__The request__. Which lines hold the word "picture"? Copy each of them.

__Dataset section__.

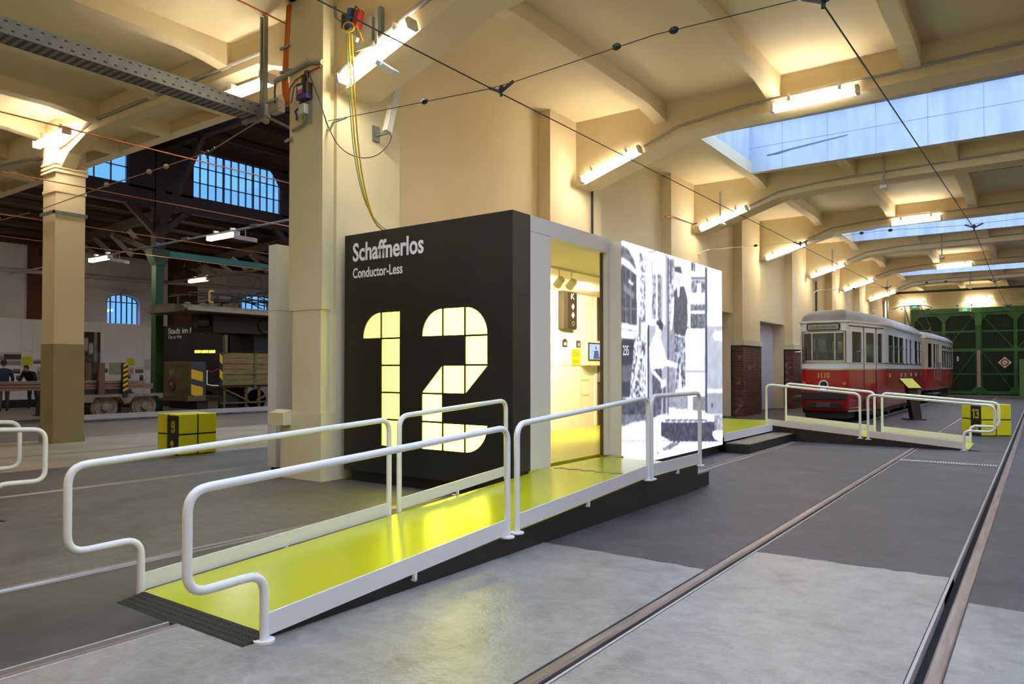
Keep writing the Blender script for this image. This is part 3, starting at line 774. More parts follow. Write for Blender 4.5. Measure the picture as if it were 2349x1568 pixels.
for z in (2.3, 2.2, 2.12, 1.9, 1.6): MB().box(KB + .008, KB + .01, 11.0, 11.32, z, z + .02).build('text_line', mat('tan_ink', (.5, .38, .15), .6), q)
# spotlights on a ceiling rail
tr = thing('spot_rail', 'white ceiling rail carrying the kiosk spotlights', 'rail', (-6.1, 9.5, 3.0))
MB().box(-6.12, -6.08, 7.2, 13.3, 2.985, 3.02).build('track', M_IVORY, tr)
def spot(loc, lb, on):
    q = thing('spotlight', lb, 'spotlight', loc, 'spotlights on the kiosk rail')
    x, y, z = loc
    MB().cyl((x, y, 2.99), (x, y, z + .02), .012, n=8).build('stem', M_IVORY, q)
    d = Vector((-.75, .25, -.62)).normalized(); c = Vector((x, y, z - .06))
    MB().tube([c - d * .09, c - d * .07, c + d * .08], [.04, .062, .066], 14).build('head', M_IVORY, q, True)
    MB().tube([c + d * .081, c + d * .084], .055, 14).build('lens', emat('spot_lens', (1, .85, .55), 30) if on else mat('spot_lens_off', (.5, .45, .35), .3), q)
    ld = bpy.data.lights.new('spotlight_beam', 'SPOT'); ld.energy = 210 if on else 130; ld.color = (1, .76, .44); ld.spot_size = 2.5; ld.spot_blend = .6; ld.shadow_soft_size = .05
    lo = bpy.data.objects.new('spotlight_beam', ld); COL.objects.link(lo); lo.parent = q
    lo.location = (c + d * .12) - Vector(loc); lo.rotation_euler = d.to_track_quat('-Z', 'Y').to_euler()
s1, s2 = gx(1283, 632, -6.1), gx(1311, 640, -6.1)
spot((-6.1, s1.y, 2.86), 'left hand spotlight on the kiosk rail, turned away', False)
spot((-6.1, s2.y, 2.86), 'glowing spotlight on the kiosk rail', True)
spot((-6.1, 11.3, 2.86), 'spotlight by the right doorway edge of kiosk', True)
spot((-6.1, 7.9, 2.86), 'spotlight over the kiosk entrance, hidden by the jamb', True)

# ================================================================ LIGHTBOX WITH OLD PHOTOGRAPH
LX, LY0, LY1, LZ0, LZ1 = -4.45, 8.63, 12.33, .145, 3.125
lb = thing('photo_lightbox', 'backlit black and white photograph of tram conductors beside the kiosk', 'lightbox', (-4.7, 10.5, 0))
MB().box(LX - .2, LX - .02, LY0, LY1, .12, LZ1).build('case', M_IVORY, lb)
MB().box(LX - .18, LX - .05, LY0 + .05, LY1 - .05, .0, .13).build('plinth', M_SKIRT, lb)
MB().box(LX - .025, LX - .002, LY0, LY1, LZ0 - .02, LZ0).build('black_edge', M_SKIRT, lb)
# the print: polygons drawn in the flat picture, then carried to the panel as a colour attribute
NU, NV = 300, 240
def px2uv(x, y):
    p = gx(1410 + x / 3.0154, 540 + y / 3.0154, LX); return ((p.y - LY0) / (LY1 - LY0), (p.z - LZ0) / (LZ1 - LZ0))
U, V = np.meshgrid((np.arange(NU + 1)) / NU, (np.arange(NV + 1)) / NV)
img = np.full(U.shape, .92)
rs = np.random.RandomState(3)
def smooth_noise(n):
    a = rs.rand(V.shape[0] // n + 3, V.shape[1] // n + 3)
    yi = np.arange(V.shape[0]) / n; xi = np.arange(V.shape[1]) / n
    y0 = yi.astype(int); x0 = xi.astype(int); fy = (yi - y0)[:, None]; fx = (xi - x0)[None]
    return (a[y0][:, x0] * (1 - fy) * (1 - fx) + a[y0 + 1][:, x0] * fy * (1 - fx) + a[y0][:, x0 + 1] * (1 - fy) * fx + a[y0 + 1][:, x0 + 1] * fy * fx)
N2, N5 = smooth_noise(3), smooth_noise(9)
def inside(poly):
    q = [px2uv(*p) for p in poly]; r = np.zeros(U.shape, bool); n = len(q)
    for i in range(n):
        (x0, y0), (x1, y1) = q[i], q[(i + 1) % n]
        if y0 == y1: continue
        r ^= ((V < y0) != (V < y1)) & (U < (x1 - x0) * (V - y0) / (y1 - y0) + x0)
    return r
def paint(v, poly, noise=0, tex=N2):
    k = inside(poly); img[k] = np.clip(v + .75 * noise * (tex[k] - .5), 0, 1)
def R(v, x0, y0, x1, y1, noise=0, tex=N2): paint(v, [(x0, y0), (x1, y0), (x1, y1), (x0, y1)], noise, tex)
R(.55, 170, 120, 215, 600, 1.2)
paint(.25, [(40, 60), (95, 95), (135, 170), (150, 240), (40, 140)], .4)
paint(.98, [(40, 140), (110, 190), (155, 255), (155, 270), (40, 165)])
paint(.16, [(40, 185), (150, 270), (155, 625), (40, 600)], .15)
for x in (75, 108): paint(.42, [(x, 200), (x + 4, 200), (x + 6, 610), (x + 2, 610)])
paint(.85, [(95, 300), (128, 330), (128, 345), (95, 325)]); paint(.35, [(60, 330), (135, 400), (135, 440), (60, 380)]); paint(.4, [(53, 500), (150, 508), (150, 514), (53, 506)])
paint(.9, [(40, 600), (160, 630), (160, 660), (40, 640)]); paint(.28, [(40, 640), (160, 660), (160, 668), (40, 648)]); paint(.93, [(40, 650), (160, 670), (160, 715), (40, 705)])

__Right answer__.
Keep writing the Blender script for this image. This is part 3, starting at line 774. More parts follow. Write for Blender 4.5. Measure the picture as if it were 2349x1568 pixels.
# the print: polygons drawn in the flat picture, then carried to the panel as a colour attribute